This weekend I embarked on my first independent trip, on which I would attempt to surmount the entire Northern tip of New Zealand. I began this endeavor, accompanied by three of my closest international friends, at a small run-down rental car agency in Auckland Central. The man at the desk handed us the keys to an old rickety hatchback, in which we would drive the 6 hours up to Cape Reigna, and in which I would get my first taste of the winding roads of the New Zealand bush.

We began our weekend with a trip to the Glowworm Caves of Waipu, which took us up a narrow, precipitous stretch of dirt road that our hatchback was just able to navigate in the dark. When we reached the caves we were the only people visible for miles, and the moments approaching the cave's entrance felt vaguely like the part of the horror movie when the audience is begging the protagonist not to go in. Inside the narrow entrance the cave blossomed into a jumble of stalactites and stalagmites, and as we turned the lights from our phones off a smattering of fluorescent spots revealed themselves. The flecks of blue-green were, of course, Arachnocampa luminosa, thousands of glow worms nestled into the rock. As we made our way deeper into the cave, wading in the watery floor, I was startled to find long gray eels slithering around my feet. This was my introduction to the fauna-filled weekend to come.

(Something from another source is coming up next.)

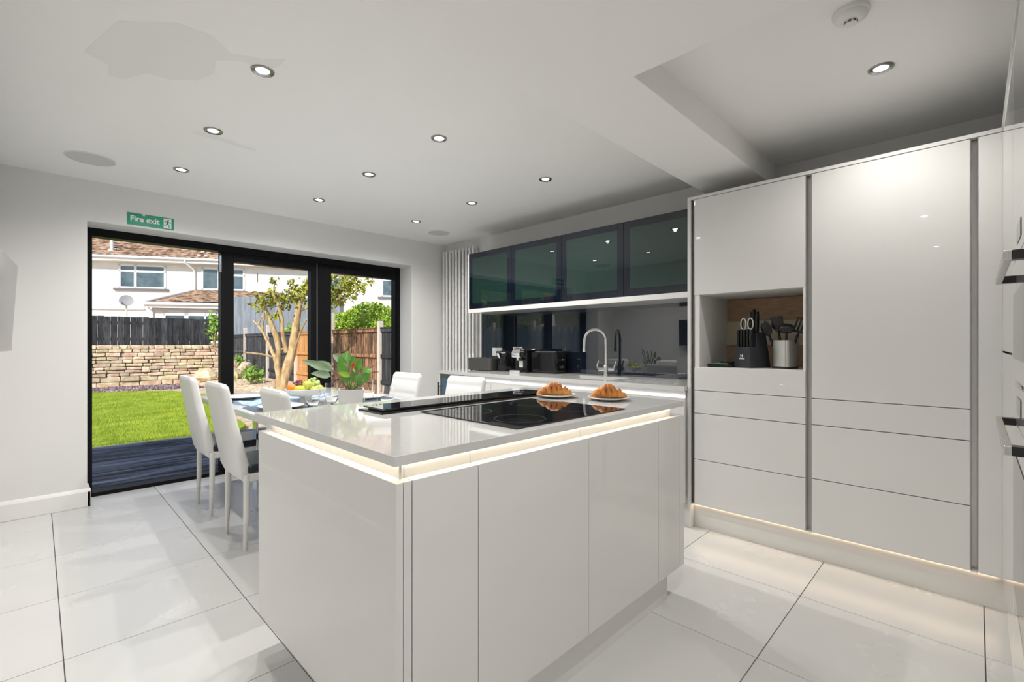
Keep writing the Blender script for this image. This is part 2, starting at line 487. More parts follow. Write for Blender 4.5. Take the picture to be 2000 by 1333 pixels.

Day 2 of our adventure started in the Bay of Islands, home to 144 different islands, almost all of which we would see that day on a 4 hours ferry trip encompassing the length of the Bay. This was by far the most memorable (if pricey) leg of our trip, as a couple hours into the tour we happened upon a pod of bottlenose dolphins. Undulating Bottlenoses jumped through the wake of our ferry, and the crowd of onlookers audibly gasped when a baby dolphin shot several meters into the air behind us. Our captain informed us that his name was Flash, and he was part of the 25-member pod that we had discovered. In the midst of all this excitement, a small fairy penguin surfaced unceremoniously just a few feet ahead of me, and looked back with indifference before diving back into the surf. We rounded out the day with a trip to Rainbow Falls, which proved to be quite a beautiful secluded spot, and that night we fell asleep to the sound of water hitting rock after a 27 meter free fall.

Our final stop on this tour was Cape Reigna which, according to Mauri legend, is the point from which spirits depart into the underworld. The spot is both quaint and grandiose, a narrow stone path leading to the lighthouse that marks the end of the island, framed by the rugged mountainside. We had made it to the Northernmost tip of New Zealand, all sheer rock faces and arching dunes, and stood wind-battered on the cliffs, contemplating the weekend's passing. As I made the winding trip back home, struggling to keep to the left side of the road, I gained a newfound empathy for those students who go abroad and never stop talking about it, and came to the conclusion that I am now doomed to be one of them.